I always love the exchanges between you and your bro. Funny as all hell.

SJ had absolutely no clue who he was up against...the shallow jerk neva had a chance.
You have an amazing talent for the cliffhanger. I'm looking forward to your winning day!
I cannot wait for the rest of this story. You are an inspiration as a writer. Hurry up with the next part!!!
The refresh button on my browser is wearing out!
I am seriously growing to hate elipses
I kind of miss having the energy to pull a stunt like you did there with staying up overnight...something I probably could have managed easily in my twenties but would take major coffee and a 12-hour downtime to recover from now. Ah well...sounds like your efforts are going to pay off here shortly!
Oh, mama. You have got it going on, MM. Hurry up and tell us the rest!
"I also had a few secret weapons handed down by my parents, known in some circles as Manners and Respect and Consideration, all in such short supply among my peers as to almost be lost arts"

-sigh of relief- Thanks guy. I thought that was for naught.
Arg! I was so hoping to hear the end of this story over my morning tea!!! Please continue!
Aaaargh! I guess I should get used to the fact that, more often than not, the post will NOT finish the story over here!

You, sir, have a talent for choosing where to put the cliffhanger!
Love this story! and my own birthday is tomorrow, so I am going to kinda live vicariously through HLS. My hubby and I are too sleep deprived to celebrate in earnest, so I hope this might give him some ideas.

Hurry up with part two. Consider it your b-day gift to me.

I am so on the edge of my seat.
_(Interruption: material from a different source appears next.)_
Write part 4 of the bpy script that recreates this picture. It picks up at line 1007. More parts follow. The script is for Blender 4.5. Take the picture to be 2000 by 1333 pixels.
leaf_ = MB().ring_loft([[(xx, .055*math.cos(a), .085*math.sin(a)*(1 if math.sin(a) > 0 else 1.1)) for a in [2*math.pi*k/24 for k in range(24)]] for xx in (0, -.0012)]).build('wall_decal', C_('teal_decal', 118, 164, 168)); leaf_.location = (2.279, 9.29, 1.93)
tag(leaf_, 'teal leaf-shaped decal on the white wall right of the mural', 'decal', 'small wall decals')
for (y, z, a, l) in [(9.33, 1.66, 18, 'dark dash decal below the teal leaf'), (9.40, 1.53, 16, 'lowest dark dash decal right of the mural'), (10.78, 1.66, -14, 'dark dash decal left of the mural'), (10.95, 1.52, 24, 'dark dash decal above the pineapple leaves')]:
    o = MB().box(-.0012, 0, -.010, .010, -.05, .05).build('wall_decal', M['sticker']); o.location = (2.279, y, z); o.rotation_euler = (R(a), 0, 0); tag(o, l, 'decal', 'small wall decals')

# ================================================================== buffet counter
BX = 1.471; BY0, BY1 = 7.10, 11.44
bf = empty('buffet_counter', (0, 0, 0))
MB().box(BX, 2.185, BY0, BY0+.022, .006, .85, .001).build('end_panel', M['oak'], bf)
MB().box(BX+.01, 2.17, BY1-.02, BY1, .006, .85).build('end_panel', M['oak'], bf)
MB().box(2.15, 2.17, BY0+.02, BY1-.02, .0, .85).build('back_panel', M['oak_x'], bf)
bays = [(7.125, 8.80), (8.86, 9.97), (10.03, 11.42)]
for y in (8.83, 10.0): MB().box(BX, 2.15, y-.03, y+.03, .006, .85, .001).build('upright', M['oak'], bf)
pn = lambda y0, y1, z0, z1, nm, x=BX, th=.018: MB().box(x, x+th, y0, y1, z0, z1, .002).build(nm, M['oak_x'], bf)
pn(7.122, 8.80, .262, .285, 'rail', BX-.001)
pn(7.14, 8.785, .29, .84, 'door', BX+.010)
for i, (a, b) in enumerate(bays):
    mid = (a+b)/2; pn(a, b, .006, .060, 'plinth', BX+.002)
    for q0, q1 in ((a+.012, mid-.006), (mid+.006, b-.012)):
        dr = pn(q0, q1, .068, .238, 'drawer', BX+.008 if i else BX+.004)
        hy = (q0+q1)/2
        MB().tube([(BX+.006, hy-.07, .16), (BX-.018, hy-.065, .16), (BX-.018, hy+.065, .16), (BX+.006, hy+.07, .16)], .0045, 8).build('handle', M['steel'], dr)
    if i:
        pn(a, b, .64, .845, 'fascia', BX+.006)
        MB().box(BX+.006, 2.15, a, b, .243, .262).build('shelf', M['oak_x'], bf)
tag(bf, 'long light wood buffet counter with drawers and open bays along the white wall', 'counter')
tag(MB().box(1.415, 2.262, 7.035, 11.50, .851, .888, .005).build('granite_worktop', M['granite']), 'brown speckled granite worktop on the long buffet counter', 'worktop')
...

Been reading the blog to my baby girl, Lorelei and she also can't wait for the thrilling next installment.
Listen, MM, I know this is a family blog, but you are a complete and utter fuck for not finishing such an amazing story... and I say that with all due respect.

Seriously, as I've said before, you have a pitch-perfect writing voice, one that forces me to toss aside my maturity and be squarely jealous (and to use the word fuck for heaven's sake!)...

As for the details of the story, well, I am astonished at the courage you show in giving us, your readers, such intimacy, especially when you consider that your readers are people you've (probably mostly) never met. I admire you for this (and for being such a good guy, for that is what a man should be)...

thanks for everything,

(who tries every day to be a good guy)

NP: Sequoia by Eric Tingstad, Nancy Rumbel and David Lanz
This story just reminded me I need to go dump my boyfriend. Good thing there is a great big gaping hole in this story that is leaving me with plenty of time to go do that.

I only love surprises when people don't tease in advance that they are "going to" surprise you... then it just pisses me off.
I see you're passing the ellipses down to the next generation...
Is it weird that I almost feel like I'm trying to woo HLS right now?
OK im officially addicted.
I love that you took matters into your own hands.
Is the next part here yet? BECAUSE I CAN'T SEE IT.
HOW adorable...yeesh. I've met plenty of sweet guys, but few of them are thoughtful. My boyfriend is, unfortunately, lacking that characteristic.